Resta in carcere la madre di Diana che “voleva un futuro con il suo compagno”
Stato Donna, 24 luglio 2022. Resta in carcere la donna di 37 anni, Alessia Pifferi, accusata per aver lasciato morire di stenti sua figlia di 16 mesi, Diana, in casa a Milano per 6 giorni da sola. Sono tanti i particolari raccapriccianti emersi nel racconto di chi l’ha trovata senza vita, dal pannolone gettato oltre la culla a quello su davanzale pieno di vermi, dalla possibilità che sia stata sedata perché non piangesse al fatto che il corpo di Diana fosse piagato per altre possibili assenze di sua madre. Cose che si verificheranno anche con gli esami.

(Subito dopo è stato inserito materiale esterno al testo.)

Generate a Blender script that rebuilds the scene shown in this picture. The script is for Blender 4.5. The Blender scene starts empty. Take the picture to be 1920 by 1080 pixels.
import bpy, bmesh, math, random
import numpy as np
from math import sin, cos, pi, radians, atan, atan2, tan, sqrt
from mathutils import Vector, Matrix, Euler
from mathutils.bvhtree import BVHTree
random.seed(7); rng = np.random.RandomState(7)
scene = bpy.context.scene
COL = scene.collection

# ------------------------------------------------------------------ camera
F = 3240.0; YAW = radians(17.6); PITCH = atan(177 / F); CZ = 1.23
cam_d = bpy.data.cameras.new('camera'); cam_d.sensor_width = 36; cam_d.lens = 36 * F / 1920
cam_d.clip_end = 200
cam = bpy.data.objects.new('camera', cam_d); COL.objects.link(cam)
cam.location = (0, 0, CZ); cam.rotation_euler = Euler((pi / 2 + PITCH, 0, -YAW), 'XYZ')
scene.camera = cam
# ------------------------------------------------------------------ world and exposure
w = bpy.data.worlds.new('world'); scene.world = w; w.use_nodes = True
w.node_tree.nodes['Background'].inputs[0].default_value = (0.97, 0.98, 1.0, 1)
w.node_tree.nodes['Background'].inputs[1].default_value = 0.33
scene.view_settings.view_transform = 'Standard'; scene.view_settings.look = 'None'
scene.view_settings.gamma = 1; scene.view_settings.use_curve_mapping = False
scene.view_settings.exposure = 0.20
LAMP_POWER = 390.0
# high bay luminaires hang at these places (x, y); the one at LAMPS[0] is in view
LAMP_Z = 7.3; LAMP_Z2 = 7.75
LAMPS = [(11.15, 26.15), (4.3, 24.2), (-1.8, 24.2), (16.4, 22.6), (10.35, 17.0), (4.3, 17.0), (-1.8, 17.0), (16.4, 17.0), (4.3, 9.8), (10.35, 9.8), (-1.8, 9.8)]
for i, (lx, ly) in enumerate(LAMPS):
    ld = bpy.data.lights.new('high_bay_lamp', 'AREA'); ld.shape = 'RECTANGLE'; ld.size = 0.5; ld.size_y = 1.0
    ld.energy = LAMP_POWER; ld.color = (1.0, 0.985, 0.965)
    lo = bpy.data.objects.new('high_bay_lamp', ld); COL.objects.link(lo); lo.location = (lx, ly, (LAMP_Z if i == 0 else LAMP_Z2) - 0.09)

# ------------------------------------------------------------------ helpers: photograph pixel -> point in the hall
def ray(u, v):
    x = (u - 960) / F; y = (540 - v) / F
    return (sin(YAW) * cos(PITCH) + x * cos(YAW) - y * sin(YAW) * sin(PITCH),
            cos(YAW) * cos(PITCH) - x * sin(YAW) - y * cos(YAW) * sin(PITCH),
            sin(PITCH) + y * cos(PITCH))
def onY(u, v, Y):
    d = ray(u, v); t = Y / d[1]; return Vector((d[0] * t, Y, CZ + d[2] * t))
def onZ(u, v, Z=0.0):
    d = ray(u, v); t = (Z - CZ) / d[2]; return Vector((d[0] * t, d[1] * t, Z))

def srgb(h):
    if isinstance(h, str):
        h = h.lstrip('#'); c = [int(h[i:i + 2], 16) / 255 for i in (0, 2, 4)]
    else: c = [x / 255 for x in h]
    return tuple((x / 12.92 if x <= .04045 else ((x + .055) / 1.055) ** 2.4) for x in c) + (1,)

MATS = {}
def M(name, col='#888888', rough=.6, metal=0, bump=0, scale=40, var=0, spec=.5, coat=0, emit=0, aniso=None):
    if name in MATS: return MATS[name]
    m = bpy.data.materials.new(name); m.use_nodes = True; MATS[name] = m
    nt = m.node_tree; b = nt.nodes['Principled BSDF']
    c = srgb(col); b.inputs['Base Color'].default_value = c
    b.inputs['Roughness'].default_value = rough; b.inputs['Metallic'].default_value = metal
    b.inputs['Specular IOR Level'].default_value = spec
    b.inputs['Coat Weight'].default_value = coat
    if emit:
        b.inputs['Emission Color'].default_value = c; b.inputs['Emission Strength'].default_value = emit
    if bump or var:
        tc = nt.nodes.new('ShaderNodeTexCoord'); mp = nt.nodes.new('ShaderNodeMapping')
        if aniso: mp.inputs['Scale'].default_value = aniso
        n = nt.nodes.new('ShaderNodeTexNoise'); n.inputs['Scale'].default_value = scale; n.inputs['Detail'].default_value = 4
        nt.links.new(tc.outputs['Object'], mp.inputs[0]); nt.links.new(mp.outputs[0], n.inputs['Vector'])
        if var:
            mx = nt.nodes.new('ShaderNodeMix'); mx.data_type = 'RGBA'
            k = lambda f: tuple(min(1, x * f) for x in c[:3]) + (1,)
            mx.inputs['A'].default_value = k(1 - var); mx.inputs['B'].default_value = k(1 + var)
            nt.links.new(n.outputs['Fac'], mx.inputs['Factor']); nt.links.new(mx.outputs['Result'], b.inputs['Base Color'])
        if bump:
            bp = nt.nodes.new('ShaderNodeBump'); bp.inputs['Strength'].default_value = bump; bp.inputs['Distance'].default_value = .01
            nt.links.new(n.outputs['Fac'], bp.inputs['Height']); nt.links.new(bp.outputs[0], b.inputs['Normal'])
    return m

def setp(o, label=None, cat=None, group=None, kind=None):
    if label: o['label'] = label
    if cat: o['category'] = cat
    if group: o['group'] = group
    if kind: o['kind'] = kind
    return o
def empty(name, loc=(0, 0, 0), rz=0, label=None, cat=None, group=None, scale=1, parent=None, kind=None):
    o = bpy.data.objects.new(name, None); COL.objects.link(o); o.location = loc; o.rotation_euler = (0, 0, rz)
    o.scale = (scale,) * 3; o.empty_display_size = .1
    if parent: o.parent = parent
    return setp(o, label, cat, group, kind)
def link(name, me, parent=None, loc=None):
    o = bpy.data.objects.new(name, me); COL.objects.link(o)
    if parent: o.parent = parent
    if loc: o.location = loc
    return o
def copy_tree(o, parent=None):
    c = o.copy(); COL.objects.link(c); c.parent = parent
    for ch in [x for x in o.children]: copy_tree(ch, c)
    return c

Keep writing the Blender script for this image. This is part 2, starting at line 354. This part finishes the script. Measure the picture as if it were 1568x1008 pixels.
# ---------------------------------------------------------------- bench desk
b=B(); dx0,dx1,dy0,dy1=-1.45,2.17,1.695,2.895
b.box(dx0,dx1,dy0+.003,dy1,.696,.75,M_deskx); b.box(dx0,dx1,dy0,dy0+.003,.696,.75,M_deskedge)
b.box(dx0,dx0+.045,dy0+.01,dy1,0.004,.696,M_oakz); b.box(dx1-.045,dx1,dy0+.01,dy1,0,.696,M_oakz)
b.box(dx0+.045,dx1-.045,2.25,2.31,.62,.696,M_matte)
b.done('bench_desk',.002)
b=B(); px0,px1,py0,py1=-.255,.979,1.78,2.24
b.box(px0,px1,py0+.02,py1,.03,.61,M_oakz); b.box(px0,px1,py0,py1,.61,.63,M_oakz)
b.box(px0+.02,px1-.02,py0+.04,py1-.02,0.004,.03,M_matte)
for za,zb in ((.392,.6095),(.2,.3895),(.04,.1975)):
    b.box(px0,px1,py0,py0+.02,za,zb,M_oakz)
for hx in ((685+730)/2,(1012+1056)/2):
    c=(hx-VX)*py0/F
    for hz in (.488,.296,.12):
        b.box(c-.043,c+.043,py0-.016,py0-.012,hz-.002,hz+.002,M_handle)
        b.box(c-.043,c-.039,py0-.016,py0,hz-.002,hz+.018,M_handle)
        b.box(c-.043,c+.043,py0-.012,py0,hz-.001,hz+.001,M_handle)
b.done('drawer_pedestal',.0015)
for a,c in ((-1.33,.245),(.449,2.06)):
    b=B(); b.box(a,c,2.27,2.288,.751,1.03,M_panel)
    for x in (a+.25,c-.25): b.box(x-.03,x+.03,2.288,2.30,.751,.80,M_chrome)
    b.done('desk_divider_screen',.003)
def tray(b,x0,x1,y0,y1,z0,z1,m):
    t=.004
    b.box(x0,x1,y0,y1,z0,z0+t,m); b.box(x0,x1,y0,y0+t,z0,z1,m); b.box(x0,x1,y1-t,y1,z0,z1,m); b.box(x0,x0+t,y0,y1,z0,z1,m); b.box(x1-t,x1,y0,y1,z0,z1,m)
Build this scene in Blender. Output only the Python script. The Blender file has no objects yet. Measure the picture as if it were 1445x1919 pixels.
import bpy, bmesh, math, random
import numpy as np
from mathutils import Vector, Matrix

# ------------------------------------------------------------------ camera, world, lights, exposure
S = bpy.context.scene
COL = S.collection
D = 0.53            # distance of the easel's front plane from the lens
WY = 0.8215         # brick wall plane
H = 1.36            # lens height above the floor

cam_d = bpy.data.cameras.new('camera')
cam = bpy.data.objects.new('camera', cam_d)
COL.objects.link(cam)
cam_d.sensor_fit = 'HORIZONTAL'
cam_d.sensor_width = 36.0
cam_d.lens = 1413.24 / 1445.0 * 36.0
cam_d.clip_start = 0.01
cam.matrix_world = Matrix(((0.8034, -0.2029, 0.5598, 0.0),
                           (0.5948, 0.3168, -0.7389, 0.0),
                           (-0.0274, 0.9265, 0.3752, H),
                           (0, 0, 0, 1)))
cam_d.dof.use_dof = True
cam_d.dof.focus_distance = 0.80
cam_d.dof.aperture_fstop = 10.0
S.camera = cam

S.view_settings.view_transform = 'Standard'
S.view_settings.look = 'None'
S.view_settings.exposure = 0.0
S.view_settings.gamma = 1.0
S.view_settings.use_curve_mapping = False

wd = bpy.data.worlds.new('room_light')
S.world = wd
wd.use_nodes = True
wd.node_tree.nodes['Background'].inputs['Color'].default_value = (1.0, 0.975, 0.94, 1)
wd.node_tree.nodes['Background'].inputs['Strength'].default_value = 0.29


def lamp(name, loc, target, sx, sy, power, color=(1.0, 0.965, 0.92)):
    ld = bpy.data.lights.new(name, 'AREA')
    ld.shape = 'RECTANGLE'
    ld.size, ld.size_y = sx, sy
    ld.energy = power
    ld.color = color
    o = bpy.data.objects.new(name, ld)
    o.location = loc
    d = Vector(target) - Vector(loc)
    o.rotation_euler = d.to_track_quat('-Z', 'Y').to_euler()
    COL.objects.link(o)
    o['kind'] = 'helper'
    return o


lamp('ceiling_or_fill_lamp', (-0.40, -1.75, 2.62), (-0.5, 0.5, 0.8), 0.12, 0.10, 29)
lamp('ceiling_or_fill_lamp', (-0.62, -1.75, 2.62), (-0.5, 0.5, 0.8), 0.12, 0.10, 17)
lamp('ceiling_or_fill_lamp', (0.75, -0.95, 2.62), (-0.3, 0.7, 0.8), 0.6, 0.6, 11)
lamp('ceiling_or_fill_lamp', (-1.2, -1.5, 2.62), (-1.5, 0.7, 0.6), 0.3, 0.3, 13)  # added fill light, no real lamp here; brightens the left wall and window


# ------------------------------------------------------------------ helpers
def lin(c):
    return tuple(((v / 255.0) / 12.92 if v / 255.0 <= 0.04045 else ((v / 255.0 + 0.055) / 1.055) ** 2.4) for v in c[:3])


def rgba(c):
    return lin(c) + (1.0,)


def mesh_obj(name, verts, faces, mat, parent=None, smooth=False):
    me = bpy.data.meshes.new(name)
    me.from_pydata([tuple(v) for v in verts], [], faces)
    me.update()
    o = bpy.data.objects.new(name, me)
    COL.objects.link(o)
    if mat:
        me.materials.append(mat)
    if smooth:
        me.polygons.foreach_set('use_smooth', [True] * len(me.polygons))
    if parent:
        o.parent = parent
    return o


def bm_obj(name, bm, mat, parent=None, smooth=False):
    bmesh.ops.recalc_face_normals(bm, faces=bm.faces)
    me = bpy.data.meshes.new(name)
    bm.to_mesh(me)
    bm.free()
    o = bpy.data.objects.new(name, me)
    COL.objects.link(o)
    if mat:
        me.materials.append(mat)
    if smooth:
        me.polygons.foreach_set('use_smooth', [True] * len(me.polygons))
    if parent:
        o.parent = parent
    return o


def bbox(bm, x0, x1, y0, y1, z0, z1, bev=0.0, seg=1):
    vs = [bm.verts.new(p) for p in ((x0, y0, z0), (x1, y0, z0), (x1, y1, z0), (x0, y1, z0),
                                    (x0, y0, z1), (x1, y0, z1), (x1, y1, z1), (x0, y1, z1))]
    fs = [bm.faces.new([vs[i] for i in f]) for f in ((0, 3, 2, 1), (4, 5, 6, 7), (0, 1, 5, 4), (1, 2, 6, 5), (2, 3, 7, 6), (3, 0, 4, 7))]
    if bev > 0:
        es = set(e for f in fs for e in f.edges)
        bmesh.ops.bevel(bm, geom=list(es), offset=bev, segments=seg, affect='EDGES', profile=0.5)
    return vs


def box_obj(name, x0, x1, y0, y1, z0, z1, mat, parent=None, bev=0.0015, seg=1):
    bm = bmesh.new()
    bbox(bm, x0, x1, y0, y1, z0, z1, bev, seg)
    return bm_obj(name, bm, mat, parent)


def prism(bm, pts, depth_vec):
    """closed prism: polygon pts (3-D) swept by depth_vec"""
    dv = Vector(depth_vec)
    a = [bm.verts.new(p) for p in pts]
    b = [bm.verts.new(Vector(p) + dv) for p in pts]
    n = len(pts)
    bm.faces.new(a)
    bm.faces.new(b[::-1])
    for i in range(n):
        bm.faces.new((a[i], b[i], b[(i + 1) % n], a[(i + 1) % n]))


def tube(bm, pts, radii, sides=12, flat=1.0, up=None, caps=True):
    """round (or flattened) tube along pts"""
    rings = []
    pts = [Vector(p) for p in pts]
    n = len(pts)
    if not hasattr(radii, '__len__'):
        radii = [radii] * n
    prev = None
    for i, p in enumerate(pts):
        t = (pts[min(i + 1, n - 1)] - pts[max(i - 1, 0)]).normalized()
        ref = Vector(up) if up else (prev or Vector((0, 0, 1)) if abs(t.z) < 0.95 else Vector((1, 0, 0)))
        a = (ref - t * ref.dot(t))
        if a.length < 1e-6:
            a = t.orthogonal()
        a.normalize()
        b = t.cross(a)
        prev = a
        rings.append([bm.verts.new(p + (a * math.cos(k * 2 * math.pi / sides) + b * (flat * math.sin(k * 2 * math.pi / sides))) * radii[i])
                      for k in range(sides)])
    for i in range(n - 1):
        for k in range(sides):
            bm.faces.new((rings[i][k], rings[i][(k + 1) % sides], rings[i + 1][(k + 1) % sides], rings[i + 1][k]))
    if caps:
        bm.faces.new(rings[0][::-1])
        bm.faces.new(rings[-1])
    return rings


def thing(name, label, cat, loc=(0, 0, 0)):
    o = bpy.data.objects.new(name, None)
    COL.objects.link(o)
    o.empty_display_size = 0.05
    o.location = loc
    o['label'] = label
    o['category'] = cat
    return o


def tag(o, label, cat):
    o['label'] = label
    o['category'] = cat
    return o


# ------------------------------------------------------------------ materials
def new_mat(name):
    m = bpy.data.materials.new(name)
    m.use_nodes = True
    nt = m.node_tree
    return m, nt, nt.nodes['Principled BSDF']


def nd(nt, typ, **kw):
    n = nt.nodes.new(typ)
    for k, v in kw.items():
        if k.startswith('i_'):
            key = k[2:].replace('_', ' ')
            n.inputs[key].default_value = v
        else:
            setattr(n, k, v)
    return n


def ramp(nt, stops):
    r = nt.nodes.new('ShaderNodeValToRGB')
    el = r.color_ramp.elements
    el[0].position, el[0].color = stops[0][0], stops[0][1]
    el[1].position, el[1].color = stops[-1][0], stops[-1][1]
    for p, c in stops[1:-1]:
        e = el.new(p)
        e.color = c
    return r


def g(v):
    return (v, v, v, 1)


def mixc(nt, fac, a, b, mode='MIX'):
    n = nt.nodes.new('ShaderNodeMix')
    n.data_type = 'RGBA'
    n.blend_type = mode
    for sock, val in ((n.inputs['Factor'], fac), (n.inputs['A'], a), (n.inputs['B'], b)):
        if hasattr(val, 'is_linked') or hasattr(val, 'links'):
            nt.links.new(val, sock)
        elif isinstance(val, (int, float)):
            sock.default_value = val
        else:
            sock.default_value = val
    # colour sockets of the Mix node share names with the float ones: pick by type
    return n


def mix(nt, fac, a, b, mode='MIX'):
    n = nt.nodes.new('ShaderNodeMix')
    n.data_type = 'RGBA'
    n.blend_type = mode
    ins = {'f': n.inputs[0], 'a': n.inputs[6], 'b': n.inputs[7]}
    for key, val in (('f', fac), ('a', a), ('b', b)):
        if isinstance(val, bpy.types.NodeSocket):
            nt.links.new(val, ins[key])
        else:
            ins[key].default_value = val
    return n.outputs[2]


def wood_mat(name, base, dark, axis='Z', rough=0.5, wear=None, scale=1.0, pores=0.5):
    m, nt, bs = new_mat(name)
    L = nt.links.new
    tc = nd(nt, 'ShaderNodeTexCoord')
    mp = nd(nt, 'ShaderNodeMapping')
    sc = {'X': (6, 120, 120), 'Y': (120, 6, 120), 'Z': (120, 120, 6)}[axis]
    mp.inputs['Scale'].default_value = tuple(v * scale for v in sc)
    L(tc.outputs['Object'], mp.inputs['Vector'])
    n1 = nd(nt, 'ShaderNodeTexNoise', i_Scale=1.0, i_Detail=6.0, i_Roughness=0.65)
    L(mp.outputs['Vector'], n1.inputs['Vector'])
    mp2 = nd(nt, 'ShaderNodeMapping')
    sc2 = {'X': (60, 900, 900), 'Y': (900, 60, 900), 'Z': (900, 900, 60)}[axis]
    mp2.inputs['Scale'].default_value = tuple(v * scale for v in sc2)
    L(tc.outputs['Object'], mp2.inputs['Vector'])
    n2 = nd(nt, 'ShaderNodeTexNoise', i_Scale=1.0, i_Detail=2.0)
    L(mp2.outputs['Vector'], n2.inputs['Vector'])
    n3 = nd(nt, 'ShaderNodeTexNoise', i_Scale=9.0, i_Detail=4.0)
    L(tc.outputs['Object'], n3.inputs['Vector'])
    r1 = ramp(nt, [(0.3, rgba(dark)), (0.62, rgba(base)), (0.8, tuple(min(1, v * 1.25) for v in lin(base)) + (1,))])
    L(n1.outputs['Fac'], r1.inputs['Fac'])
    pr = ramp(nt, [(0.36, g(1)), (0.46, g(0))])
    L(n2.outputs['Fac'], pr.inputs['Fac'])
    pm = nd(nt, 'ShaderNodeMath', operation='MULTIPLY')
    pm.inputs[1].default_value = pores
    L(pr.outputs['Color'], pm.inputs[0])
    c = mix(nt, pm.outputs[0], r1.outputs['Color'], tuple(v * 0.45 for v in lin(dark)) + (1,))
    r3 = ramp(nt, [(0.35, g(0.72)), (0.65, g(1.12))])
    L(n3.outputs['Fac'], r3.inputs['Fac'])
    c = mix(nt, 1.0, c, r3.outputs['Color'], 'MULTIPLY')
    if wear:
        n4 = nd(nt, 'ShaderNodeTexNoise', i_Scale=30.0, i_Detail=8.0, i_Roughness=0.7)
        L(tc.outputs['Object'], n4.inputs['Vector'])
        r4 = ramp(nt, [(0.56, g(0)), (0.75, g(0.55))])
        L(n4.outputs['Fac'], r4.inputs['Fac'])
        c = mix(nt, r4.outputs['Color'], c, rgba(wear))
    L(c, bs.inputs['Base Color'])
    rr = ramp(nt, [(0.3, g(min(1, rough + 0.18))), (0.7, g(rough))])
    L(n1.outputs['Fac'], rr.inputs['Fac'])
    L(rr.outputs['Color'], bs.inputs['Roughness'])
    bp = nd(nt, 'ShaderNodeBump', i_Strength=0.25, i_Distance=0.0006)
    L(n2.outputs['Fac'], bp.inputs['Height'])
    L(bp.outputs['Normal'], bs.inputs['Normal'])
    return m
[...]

“Sapevo che poteva succedere” ha detto davanti al pm, lucida, e al giudice per le indagini preliminari che, in quei giorni di assenza, “cercava di capire se avesse potuto avere un futuro con il suo compagno”. Una bimba, immaginiamo, che devi accudire costantemente e che non ti dà la possibilità di goderti il weekend in santa pace, che piange, che devi nutrire, cambiare, seguire passo passo perché a 16 mesi già cammina. Questa che si sarebbe presentata dal compagno con il fagottino, passeggino, borsa pronto uso è una donna dimezzata, nella sua percezione? Si sentiva intralciata nella corsa ad agguantare il domani? Sono domande che ci poniamo così, avendo letto le cronache.
Alessia si comporta come se il futuro con il compagno e la necessità di accudimento di quella creatura facessero a pugni fra loro: da una parte la prospettiva di un futuro sentimentale, dall’altra la vita di una piccola appesa a un filo che non ce l’ha fatta a reggere. Quell’intralcio ora non c’è più, sfidando la resistenza fragile di una bimba con cui (assurdo!), era quasi in conflitto.
Fa da contorno, a questa storia di profondo disagio, la commedia delle bugie che la donna avrebbe detto. Che era psicologa infantile, quindi anche con una competenza professionale in più in quanto mamma, secondo una sua logica, e che la sua, di mamma, era morta. Una zona franca barricata di menzogne in cui, quella più grande, riguardava proprio l’esistenza in carne ed ossa di una bambina che per lei c’era a intermittenza, che “spariva” dai suoi occhi e dalla sua mente, rimossa se le impediva di vivere.
Un folle sfida con la lotta per la sopravvivenza e con “l’autonomia”, ahimè, di Diana fino a quando la creatura non è morta senza angeli a prendersene cura. A parte la cronaca disperata, che è quella, non c’è un briciolo di senso in tutto questo, se non nella costruzione delle barriere con il mondo che forse Alessia aveva innalzato intorno a sé.